| You are saying that monetizing software is not particularly different than other things. I"m saying one difference is that lots of other things have a bigger market in which to operate. It is easier in a big market to get a small slice of the pie and be okay.
(it may not be easy to get the slice, but once you do, it's enough). In developer tools, getting that small slice will still not be enough to be okay. In other words, it is different from other fields - you say "there is an endless supply of businesses/orgs for which for which it is almost an insurmountable obstacle to get them to acknowledge something that they could be doing to better serve their own self-interests and then get their approval to take appropriate action." That's true, but in other fields, to have a viable business, you don't have to get as many of these folks + whoever is left, to be successful enough. In developer tools, you do, because the overall market is worth a lot less, and so are individual customers. |
(I had a whole paragraph about how selling developer tooling to developers is hard, but that doesn't account for all software markets. I took it out, because it made the post too long and was already belaboring a point that was out of scope. I maintain that there are circumstances where selling software to SMBs is way easier than what's on the other side of the fence. Consider: developing a payments app for coin-operated laundromats that allows them to issue credits for people who want to pay with a card instead of quarters vs the business comprising the laundromat itself. The laundromat has geographical constraints that just don't apply to the app developer—who can sell as many copies as they're able to to anyone pretty much anywhere.
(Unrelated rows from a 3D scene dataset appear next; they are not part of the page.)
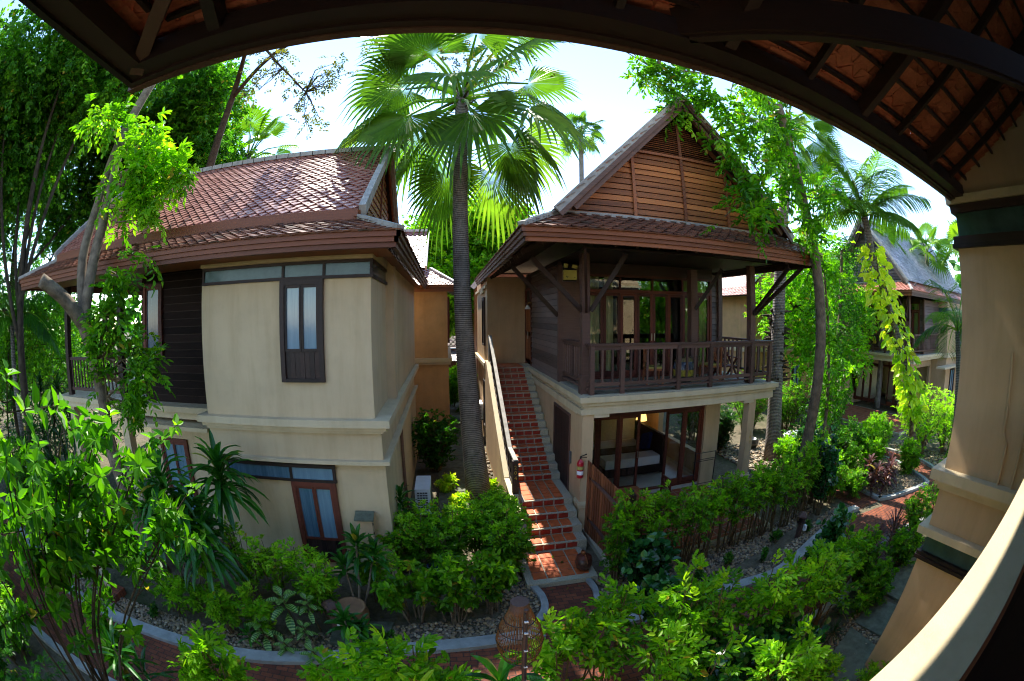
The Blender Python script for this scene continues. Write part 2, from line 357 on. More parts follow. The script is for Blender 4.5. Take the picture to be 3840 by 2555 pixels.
# ------------------------------------------------------------------ roofs
def inpoly(s, t, poly):
    c = False; n = len(poly)
    for i in range(n):
        x1, y1 = poly[i]; x2, y2 = poly[(i+1) % n]
        if (y1 > t) != (y2 > t) and s < (x2-x1)*(t-y1)/(y2-y1)+x1: c = not c
    return c
def tiles(mb, O, U, Vv, poly, w=.22, d=.125, e=.045):
    O = np.array(O, float); U = np.array(U, float); U /= np.linalg.norm(U); Vv = np.array(Vv, float); Vv /= np.linalg.norm(Vv)
    N = np.cross(U, Vv); N /= np.linalg.norm(N)
    if N[2] < 0: N = -N
    smax = max(p[0] for p in poly); smin = min(p[0] for p in poly); tmax = max(p[1] for p in poly)
    L = []
    for k in range(-1, int(tmax/d)+2):
        t0 = k*d-.02
        s = smin+(w/2 if k % 2 else 0)
        while s < smax+w:
            tt = min(max(t0+d, .01), tmax-.01)
            if inpoly(s, tt, poly): L.append((s, t0))
            s += w
    L = np.array(L); n = len(L); j = NR.normal(0, 1, (n, 4))
    lp = [(0, 0, e), (w*.48, d*.95, e*.72), (w*.48, 2.15*d, 0), (-w*.48, 2.15*d, 0), (-w*.48, d*.95, e*.72),
          (0, 0, e-.02), (w*.48, d*.95, e*.72-.02), (-w*.48, d*.95, e*.72-.02)]
    B = np.zeros((n, 8, 3))
    for i, (a, b, c) in enumerate(lp):
        h = c+j[:, 0]*.0035+j[:, 1]*.004*(a/w)
        B[:, i] = O+(L[:, 0]+a+j[:, 2]*.003)[:, None]*U+np.clip(L[:, 1]+b+j[:, 3]*.004, -.035, tmax)[:, None]*Vv+h[:, None]*N
    fl = np.array([(0, 1, 4, -1), (1, 2, 3, 4), (0, 5, 6, 1), (0, 4, 7, 5)])
    F = (fl[None]+(np.arange(n)*8)[:, None, None]); F[np.broadcast_to(fl[None], F.shape) < 0] = -1
    mb.blk(B.reshape(-1, 3), F.reshape(-1, 4), np.repeat(np.clip(NR.normal(.5, .27, n), 0, 1), 4))
def plane_pts(O, U, V, pts): 
    O = Vector(O); U = Vector(U).normalized(); V = Vector(V).normalized()
    return [tuple(O+U*a+V*b) for a, b in pts]
def roof_plane(mbt, mbu, A, B, C, D, **k):
    """eave A->B, upper edge D->C (C above B); tiles clipped to that quad"""
    A, B, C, D = map(lambda p: np.array(p, float), (A, B, C, D)); U = (B-A); L = np.linalg.norm(U); U = U/L
    W = (D-A)-np.dot(D-A, U)*U if np.linalg.norm(D-A) > .01 else (C-A)-np.dot(C-A, U)*U
    V = W/np.linalg.norm(W); pr = lambda p: (float(np.dot(p-A, U)), float(np.dot(p-A, V)))
    poly = [pr(p) for p in (A, B, C, D)]
    tiles(mbt, A, U, V, poly, **k)
    if mbu is not None:
        N = np.cross(U, V); N = N if N[2] > 0 else -N
        dn = -N*.03; mbu.prism([tuple(p+dn) for p in (A, B, C, D)], tuple(-N*.05))
def ridge(mb, p, q, w=.16, h=.09, a=None):
    p = Vector(p); q = Vector(q); n = max(1, int((q-p).length/.35)); 
    for i in range(n):
        s0 = p.lerp(q, i/n); s1 = p.lerp(q, (i+1.06)/n); mb.bar(s0, s1, w, h, a=rnd.random())
def fascia(mb, p, q, out, z0=-.26, z1=0., mb2=None):
    """stepped moulding under an eave edge p->q; out = outward unit"""
    o = Vector(out); p = Vector(p); q = Vector(q); d = (q-p).normalized()
    for k, (a, b, off) in enumerate(((0, -.10, .0), (-.10, -.18, -.035), (-.18, -.26, -.07))):
        P = p+o*(off-.03)-d*(off if k else 0); Q = q+o*(off-.03)+d*(off if k else 0)
        mb.bar(P+Vector((0, 0, (a+b)/2)), Q+Vector((0, 0, (a+b)/2)), .06, abs(b-a)-.002)
def laps(mb, A, B, z0, z1, out, h=.165, t=.034, clip=None):
    """horizontal lap boards on a wall from A to B (2d), outward unit out"""
    A = Vector((A[0], A[1], 0)); B = Vector((B[0], B[1], 0)); o = Vector((out[0], out[1], 0)); z = z0
    while z < z1-.01:
        zz = min(z+h, z1)-.016; a, b = A, B  # gap above each board bares the dark backing, standing in for lap shadow
        if clip:
            f0, f1 = clip(z+.02, zz)
            if f1 <= f0: z += h; continue
            a, b = A.lerp(B, f0), A.lerp(B, f1)
        P = [a+o*t+Vector((0, 0, z)), b+o*t+Vector((0, 0, z)), b+o*(t*.35)+Vector((0, 0, zz)), a+o*(t*.35)+Vector((0, 0, zz)),
             a+Vector((0, 0, z)), b+Vector((0, 0, z))]
        mb.blk([tuple(p) for p in P], [(0, 1, 2, 3), (0, 4, 5, 1)], rnd.random()); z += h
def window(parent, x0, x1, y, z0, z1, zpane, mf, mp, name='window', cols=2, label=None, ax=0, sgn=-1):
    """framed casement on the wall y=const (ax 0) or x=const (ax 1), facing sgn; panes from zpane to z1, boards below"""
    fr = MB(); fw = .085
    def bx(m, a0, b0, d0, a1, b1, d1):
        lo, hi = sorted((y+sgn*d0, y+sgn*d1))
        if ax == 0: m.box(a0, lo, b0, a1, hi, b1)
        else: m.box(lo, a0, b0, hi, a1, b1)
    bx(fr, x0, z0, -.02, x0+fw, z1, .07); bx(fr, x1-fw, z0, -.02, x1, z1, .07)
    bx(fr, x0+fw, z1-fw, -.02, x1-fw, z1, .068); bx(fr, x0+fw, z0, -.02, x1-fw, z0+.06, .075)
    xi0, xi1 = x0+fw+.002, x1-fw-.002; cw = (xi1-xi0)/cols
    for i in range(cols):
        a, b = xi0+i*cw+.004, xi0+(i+1)*cw-.004
        bx(fr, a, zpane, .0, a+.035, z1-fw, .05); bx(fr, b-.035, zpane, .0, b, z1-fw, .05)
        bx(fr, a+.035, z1-fw-.05, .0, b-.035, z1-fw-.001, .048); bx(fr, a+.035, zpane, .0, b-.035, zpane+.05, .048)
    f = fr.build(name, mf, parent)
    if label: f['label'] = label
    for i in range(cols):
        a, b = xi0+i*cw+.039, xi0+(i+1)*cw-.039
        m = MB(); bx(m, a, zpane+.05, .0, b, z1-fw-.05, .022); m.build('pane', mp, f)
    if zpane > z0+.1:
        m = MB(); n = max(2, int((xi1-xi0)/.09)); s = (xi1-xi0)/n
        for i in range(n): bx(m, xi0+i*s+.002, z0+.06, 0, xi0+(i+1)*s-.002, zpane-.002, .028+.006*(i % 2))
        m.build('board_panel', M['dark_wood'], f)
    return f

# ------------------------------------------------------------------ house on the left (cream walls, bay window)
H1 = thing('guest_house', 'cream two storey villa with bay window and red tiled roof, left of the tall palm', 'house', (-1.24, 7.1, 0))
Y0, XL, XR = 7.1, -4.66, -1.24
def f(m):
    m.box(-7.2, 8.02, 0, -4.5, 8.6, 3.0); m.box(-7.2, 8.6, 0, -4.5, 15.4, 6.2)
    m.box(-4.72, 7.16, 0, -1.13, 15.4, 2.47); m.box(-4.70, 7.13, 2.54, -1.15, 15.38, 3.04)
    m.box(XL, Y0, 3.3, XR, 8.9, 5.68); m.box(XL+.05, Y0+.05, 5.68, XR-.05, 8.9, 5.98)
    m.box(XL, Y0, 5.98, XR, 8.9, 6.3)
    m.box(XL, 8.9, 3.3, -1.10, 15.4, 6.3)
part('wall', M['plaster_l'], H1, f)
def f(m):
    for (o, z0, z1) in ((.0, 3.17, 3.3), (-.07, 3.10, 3.17), (-.13, 3.04, 3.10)):
        m.box(-4.84-o, 6.92-o, z0, -.97+o, 15.5, z1)
    m.box(-4.80, 7.02, 2.47, -1.03, 15.45, 2.54)
    m.box(-7.4, 7.55, 3.17, -4.9, 8.1, 3.29); m.box(-11.0, 7.55, 3.17, -7.4, 12.5, 3.29); m.box(-10.95, 7.62, 3.02, -4.9, 8.2, 3.17)
    m.box(-7.3, 7.28, 2.86, -4.86, 8.06, 2.94)
    m.box(XL-.03, Y0-.03, 6.0, XR+.03, 8.9, 6.16)
part('cornice', M['plaster_trim'], H1, f)
part('pilaster', M['plaster_l'], H1, lambda m: m.box(-1.10, 8.9, 3.302, -1.06, 9.15, 6.2))
# transom band around the bay
def f(m):
    m.box(XL+.02, Y0-.03, 5.93, XR+.03, Y0+.05, 5.985); m.box(XL+.02, Y0-.04, 5.67, XR+.04, Y0+.05, 5.725)
    m.box(XR-.05, Y0+.05, 5.93, XR+.03, 8.9, 5.985); m.box(XR-.05, Y0+.05, 5.67, XR+.04, 8.9, 5.725)
    for x in (XL+.02, -2.88, -2.1, XR-.02): m.box(x, Y0-.028, 5.725, x+.045, Y0+.04, 5.93)
tf = part('transom_frame', M['dark_wood'], H1, f)
for a, b in ((XL+.065, -2.88), (-2.835, -2.1), (-2.055, XR-.02)): boxpart('pane', M['green_pane'], tf, (a, Y0, 5.725, b, Y0+.03, 5.93))
boxpart('pane', M['green_pane'], tf, (XR-.03, Y0+.04, 5.725, XR, 8.9, 5.93))
window(H1, -2.9, -2.08, Y0, 3.93, 5.67, 4.45, M['dark_wood'], M['blue_pane'])
# ground floor transom and door-window
def f(m):
    m.box(-4.4, 7.10, 2.36, -2.06, 7.18, 2.42); m.box(-4.4, 7.10, 2.08, -2.06, 7.18, 2.13)
    for x in (-4.4, -2.98, -2.12): m.box(x, 7.105, 2.13, x+.05, 7.18, 2.36)
tf = part('transom_frame', M['dark_wood'], H1, f)
for a, b in ((-4.35, -2.98), (-2.93, -2.12)): boxpart('pane', M['blue_pane'], tf, (a, 7.13, 2.13, b, 7.17, 2.36))
window(H1, -2.98, -2.09, 7.16, .35, 2.08, .85, M['red_wood'], M['blue_pane'])
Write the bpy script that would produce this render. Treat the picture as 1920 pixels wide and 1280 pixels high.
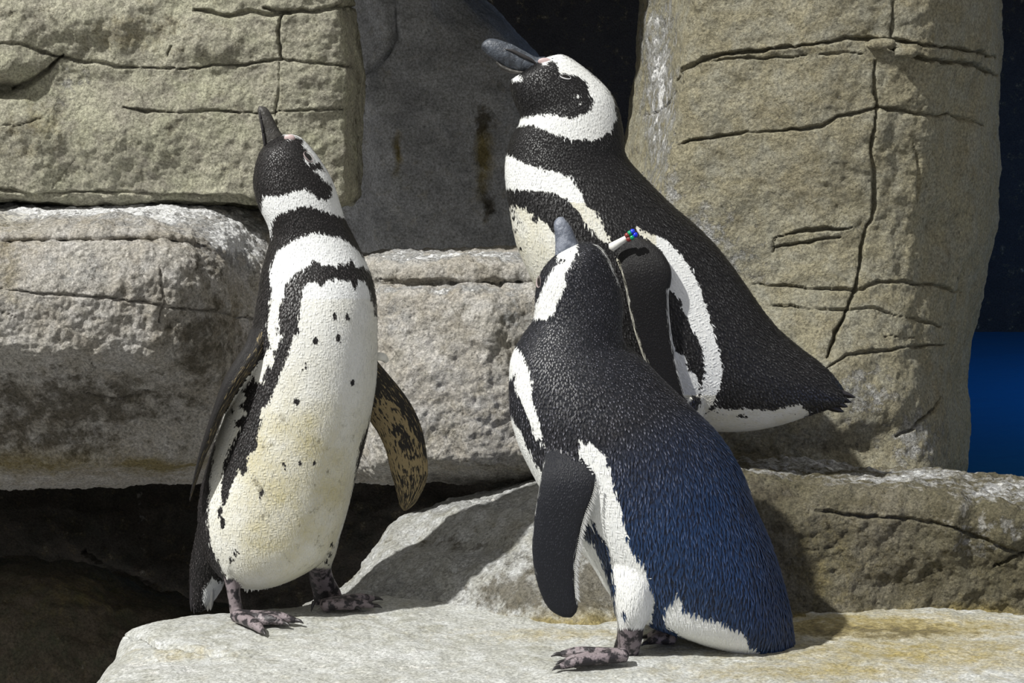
import bpy, math, random
import numpy as np
from mathutils import Vector, Matrix
from mathutils.kdtree import KDTree
from mathutils.bvhtree import BVHTree

S = bpy.context.scene
for o in list(bpy.data.objects):
    bpy.data.objects.remove(o)
random.seed(5)
rng = np.random.default_rng(5)

# ------------------------------------------------------------------ camera
W, H, FL = 1920, 1280, 85.0
F = FL / 36.0 * W
PITCH = math.radians(8.0)
CAM = np.array([0.0, -3.0, 0.80])
cd = bpy.data.cameras.new('camera'); cam = bpy.data.objects.new('camera', cd)
S.collection.objects.link(cam)
cam.location = CAM; cam.rotation_euler = (math.pi / 2 - PITCH, 0, 0)
cd.lens = FL; cd.sensor_width = 36.0; cd.clip_start = 0.05; cd.clip_end = 50
S.camera = cam

# ------------------------------------------------------------------ world, lamps, exposure
wd = bpy.data.worlds.new('World'); S.world = wd; wd.use_nodes = True
bg = wd.node_tree.nodes['Background']
bg.inputs[0].default_value = (1.0, 0.98, 0.95, 1); bg.inputs[1].default_value = 0.42

def sun(name, direction, strength, angle, col):
    l = bpy.data.lights.new(name, 'SUN'); l.energy = strength; l.angle = math.radians(angle); l.color = col
    o = bpy.data.objects.new(name, l); S.collection.objects.link(o)
    o.rotation_euler = Vector(direction).to_track_quat('-Z', 'Y').to_euler()
    return o
sun('sun', (0.54, 0.38, -0.80), 5.6, 1.4, (1.0, 0.985, 0.945))

def area(name, loc, target, size, power, col):
    l = bpy.data.lights.new(name, 'AREA'); l.energy = power; l.color = col; l.size = size; l.shape = 'DISK'
    o = bpy.data.objects.new(name, l); S.collection.objects.link(o)
    o.location = loc
    o.rotation_euler = (Vector(target) - Vector(loc)).to_track_quat('-Z', 'Y').to_euler()
    return o
area('pool_fill', (1.5, 2.2, 0.9), (1.5, 2.2, -0.1), 0.5, 6, (0.02, 0.36, 1.0))  # added unseen blue fill that brightens the water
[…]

They can also rip out a huge chunk and repurpose it for a different type of payments app that has nothing to do with laundromats—and the app can be shitty, like most enterprise software, because the laundromat owner is not the user and is only thinking about the fact that the app enables something now that was not possible before. In contrast, the laundromat itself is affected by not just whether there are enough people in the city to carry the business forward, but the specific location within the city where the laundromat is placed.)